Daytripping to Olympia

West Budd Bay

I had two reasons for visiting Olympia.  First and foremost, it is home to my very favorite farmers market ever.  Those not familiar with farmers markets may be wondering just how much lettuce a person can want to buy.  Let me tell you that farmers markets are far more than that.  Perhaps the only Washington farmers market that is open year-round, it has over 400,000 visitors in the 135 days it is open for business.  And they are not just buying lettuce.  In addition to world-class produce, one can find nursery stock, applewood smoked bacon, hand-crafted sausages, soaps, herbs, artwork, jams and jellies, baked goods, and fresh meat and seafood.  The Olympia Farmers Market also has a stage and offers free, live music during lunchtime.  Did I mention there is terrific food and locally roasted coffee available, too?

Olympia Farmers Market

The second reason I had for visiting Olympia was to shoot some photos.  Since taking up photography a few years ago, I discovered that I go more places and see more things with a camera in hand than I ever did before.  Not only that, but I really LOOK at my surroundings.  While looking for a photo op, I see beautiful landscapes, lovely wildflowers, and interesting birds.  Before I took up photography, I would take a quick look, not really seeing half of what was there, and think “Okay, where to now?”.  With photography, as with much else in life, one thing leads to another.

Heron on a Seafood Diet

I started posting photos on Flickr.  I found and joined a Flickr Group called Birds of Washington.  I posted a photo of a little brown bird I had been unable to identify and a helpful member, Jon D. Anderson, identified it.  I then discovered that he takes some good photos, is an avid and knowledgeable birder, and includes in his captions information about where the bird was seen.  Now, armed with information about where to see some birds in the Olympia area, I grabbed a canvas shopping bag and my camera and headed out to enjoy a fun day trip.

Olympia Wall Art

As of the 2010 census, Olympia had a population of 46,478, so it has a small-town feel despite being the state capital.  However, it is on the southern edge of the Seattle-Tacoma-Bellevue Metropolitan Area, with an estimated population of 3,500,000 (more than half of the state’s total population).  The Greater Seattle Metro area ranks as the 13th largest in the country and Olympia is right on the southern edge of that.  It’s proximity to a large population center also lends Olympia a bit of a cosmopolitan atmosphere.  The area near the farmers market is eclectic and trendy, with shops and eateries and a lot of building art, such as that pictured above.

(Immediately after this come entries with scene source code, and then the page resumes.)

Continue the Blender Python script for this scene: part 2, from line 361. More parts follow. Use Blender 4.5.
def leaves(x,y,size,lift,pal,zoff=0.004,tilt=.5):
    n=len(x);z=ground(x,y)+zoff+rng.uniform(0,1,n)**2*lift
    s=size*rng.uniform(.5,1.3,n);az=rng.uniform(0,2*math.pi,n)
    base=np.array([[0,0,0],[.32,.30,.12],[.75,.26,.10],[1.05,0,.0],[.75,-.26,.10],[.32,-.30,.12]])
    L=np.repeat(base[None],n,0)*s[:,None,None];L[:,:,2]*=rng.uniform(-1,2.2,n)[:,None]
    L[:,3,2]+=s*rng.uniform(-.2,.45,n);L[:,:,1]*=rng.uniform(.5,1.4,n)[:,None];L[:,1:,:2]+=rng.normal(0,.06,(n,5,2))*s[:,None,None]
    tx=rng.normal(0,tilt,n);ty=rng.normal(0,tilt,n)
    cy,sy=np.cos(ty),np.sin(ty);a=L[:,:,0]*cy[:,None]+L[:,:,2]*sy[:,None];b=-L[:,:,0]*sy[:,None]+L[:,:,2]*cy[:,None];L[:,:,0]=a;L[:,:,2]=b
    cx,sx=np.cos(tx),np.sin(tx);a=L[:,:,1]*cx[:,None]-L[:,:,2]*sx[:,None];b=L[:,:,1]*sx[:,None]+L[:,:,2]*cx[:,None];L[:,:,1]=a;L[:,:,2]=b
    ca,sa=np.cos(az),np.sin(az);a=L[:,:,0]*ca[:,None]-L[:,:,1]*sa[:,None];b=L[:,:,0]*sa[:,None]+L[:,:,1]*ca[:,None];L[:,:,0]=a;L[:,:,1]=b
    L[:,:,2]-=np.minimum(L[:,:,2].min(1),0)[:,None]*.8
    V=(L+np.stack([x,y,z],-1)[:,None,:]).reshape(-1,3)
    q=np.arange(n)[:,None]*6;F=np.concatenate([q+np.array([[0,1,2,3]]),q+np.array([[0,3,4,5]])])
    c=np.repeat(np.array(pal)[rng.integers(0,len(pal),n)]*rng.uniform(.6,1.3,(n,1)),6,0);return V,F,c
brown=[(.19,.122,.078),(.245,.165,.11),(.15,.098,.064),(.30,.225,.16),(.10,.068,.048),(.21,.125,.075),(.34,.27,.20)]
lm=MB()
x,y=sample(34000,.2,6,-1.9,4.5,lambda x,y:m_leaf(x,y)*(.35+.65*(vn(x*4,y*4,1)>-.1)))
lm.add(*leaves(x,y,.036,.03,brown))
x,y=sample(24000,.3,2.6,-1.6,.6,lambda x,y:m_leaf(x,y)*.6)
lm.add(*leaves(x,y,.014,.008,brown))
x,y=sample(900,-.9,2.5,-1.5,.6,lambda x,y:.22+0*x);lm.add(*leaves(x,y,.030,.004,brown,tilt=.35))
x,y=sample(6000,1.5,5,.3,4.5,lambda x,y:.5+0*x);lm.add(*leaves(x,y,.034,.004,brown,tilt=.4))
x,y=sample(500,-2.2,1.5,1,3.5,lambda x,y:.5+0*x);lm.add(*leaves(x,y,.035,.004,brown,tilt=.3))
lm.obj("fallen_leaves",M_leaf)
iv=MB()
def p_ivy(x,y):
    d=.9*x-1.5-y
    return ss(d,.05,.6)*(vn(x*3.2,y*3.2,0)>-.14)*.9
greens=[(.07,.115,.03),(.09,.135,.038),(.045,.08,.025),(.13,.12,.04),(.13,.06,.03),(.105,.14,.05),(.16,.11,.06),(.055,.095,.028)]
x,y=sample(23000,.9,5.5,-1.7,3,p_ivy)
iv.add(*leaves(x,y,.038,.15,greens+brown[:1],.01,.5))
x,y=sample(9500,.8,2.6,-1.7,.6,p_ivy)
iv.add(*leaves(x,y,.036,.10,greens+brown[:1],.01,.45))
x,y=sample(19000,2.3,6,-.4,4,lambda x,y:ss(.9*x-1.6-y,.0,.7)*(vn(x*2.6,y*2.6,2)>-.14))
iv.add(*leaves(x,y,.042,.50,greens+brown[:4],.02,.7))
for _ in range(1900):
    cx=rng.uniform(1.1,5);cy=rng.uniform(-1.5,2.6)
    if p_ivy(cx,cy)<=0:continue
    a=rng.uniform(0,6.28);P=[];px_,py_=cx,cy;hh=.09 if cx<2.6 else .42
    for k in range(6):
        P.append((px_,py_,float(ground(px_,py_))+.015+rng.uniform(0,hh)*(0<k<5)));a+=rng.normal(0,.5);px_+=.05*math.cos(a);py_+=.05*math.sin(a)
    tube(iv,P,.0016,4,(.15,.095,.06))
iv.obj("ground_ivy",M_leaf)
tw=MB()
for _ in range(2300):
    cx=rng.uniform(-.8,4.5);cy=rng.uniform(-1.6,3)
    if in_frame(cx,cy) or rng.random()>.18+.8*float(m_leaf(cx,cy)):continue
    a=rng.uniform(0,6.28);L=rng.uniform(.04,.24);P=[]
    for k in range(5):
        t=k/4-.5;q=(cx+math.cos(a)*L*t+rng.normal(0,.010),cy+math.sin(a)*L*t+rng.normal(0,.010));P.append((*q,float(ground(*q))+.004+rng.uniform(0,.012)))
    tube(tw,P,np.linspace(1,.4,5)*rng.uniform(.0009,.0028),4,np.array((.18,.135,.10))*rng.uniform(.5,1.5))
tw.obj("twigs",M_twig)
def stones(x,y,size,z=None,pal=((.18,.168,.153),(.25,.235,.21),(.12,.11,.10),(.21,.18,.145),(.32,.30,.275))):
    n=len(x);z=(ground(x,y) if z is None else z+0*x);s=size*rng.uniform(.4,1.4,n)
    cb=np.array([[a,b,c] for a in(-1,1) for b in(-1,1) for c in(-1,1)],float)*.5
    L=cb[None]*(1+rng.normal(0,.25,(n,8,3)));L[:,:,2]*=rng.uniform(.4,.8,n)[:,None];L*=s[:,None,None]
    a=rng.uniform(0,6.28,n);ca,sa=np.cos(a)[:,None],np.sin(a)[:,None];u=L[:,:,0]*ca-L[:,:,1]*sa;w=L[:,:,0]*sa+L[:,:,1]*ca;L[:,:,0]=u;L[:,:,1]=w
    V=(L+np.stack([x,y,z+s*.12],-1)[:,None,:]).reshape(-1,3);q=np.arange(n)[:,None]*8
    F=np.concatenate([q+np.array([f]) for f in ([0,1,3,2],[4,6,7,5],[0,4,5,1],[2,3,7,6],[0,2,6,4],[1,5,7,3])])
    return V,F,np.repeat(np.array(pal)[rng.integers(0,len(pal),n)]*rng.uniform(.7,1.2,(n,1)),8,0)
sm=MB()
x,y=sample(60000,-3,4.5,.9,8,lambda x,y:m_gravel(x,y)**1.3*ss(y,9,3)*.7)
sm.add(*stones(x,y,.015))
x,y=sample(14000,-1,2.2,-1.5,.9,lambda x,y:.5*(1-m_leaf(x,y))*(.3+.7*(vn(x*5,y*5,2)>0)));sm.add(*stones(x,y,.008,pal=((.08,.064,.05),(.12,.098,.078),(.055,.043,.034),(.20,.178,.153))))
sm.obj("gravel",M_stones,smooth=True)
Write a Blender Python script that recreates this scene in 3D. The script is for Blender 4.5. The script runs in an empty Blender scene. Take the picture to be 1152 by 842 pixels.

While wandering around the area, I saw some huge cattle in a field near where Mud Bay Rd NW intersects with US-101.  Parked momentarily on the shoulder of a busy highway, I only managed to capture the bull.  To give you an idea of the size, I estimate this fellow to be at least as big as a large SUV.

Rusty Bull

Tumwater is just south of Olympia and lies near where the Deschutes River enters Budd Inlet, the southernmost point of Puget Sound.  It was home to the first community to settle on Puget Sound, in 1845.

 4864-Tumwater plaque

At the point where the Deschutes River empties into Budd Inlet lies a manmade lake, Capitol Lake, which is part of the Washington State Capitol Campus.

Capitol Lake

Tumwater Falls Park is the most-visited privately-held park in the state, with an estimated 250,000 visitors each year.  Admission and parking is free.  The park is maintained by a non-profit organization on land that was donated by the Olympia Brewery.  In fact, a portion of the falls appeared on the label of Olympia Beer bottles and cans until the brewery closed in 1983.


Here is one segment of the falls now, clogged with fallen trees and storm debris.

Tumwater Falls

This colorful totem pole is located above the falls at Tumwater Falls Park.

Tumwater Totem Pole


In terms of birding, I saw just enough along with Olympia waterfront, Tumwater Falls, and Capitol Lake that I want to learn more and explore more.  Since Olympia is only 55 miles from home, it won’t take much to induce me to go there again for a day trip of visiting the farmers market and wandering around on another photo shoot.

Bathing Beauty

Thanks for coming along with me on this little day trip.  Next time, I’ll do my best to “shoot” more birds.


More info:
Olympia Farmers Market:
great bird photos in the Olympia and South Sound area:
Birds of Washington photo group:
Seattle Metro area:,
Tumwater Falls Park (including a YouTube video):
South Sound birding info:


4 thoughts on “Daytripping to Olympia

  1. I used to fly up from California to visit my parents in Olympia, as early as 1965 or 1966. They were involved with the Nisqually Delta Association, a group of people organized to save the Nisqually Delta from being dug up and re-purposed as a deep-water timber port. That piece of property at the mouth of the Nisqually River is now the Nisqually National Wildlife Refuge. In subsequent visits over the years, I have grown to love Olympia, and it is one of my favorite destinations. If you have not been to Nisqually National Wildlife Refuge yet to photograph birds, you need to go. Trust me.


    1. I have been to Nisqually NWR. All the elevated boardwalks over the swampy areas make for great viewing of amphibians as well as birds. It has been awhile since I was there and it’s not far from Olympia — thanks for the reminder!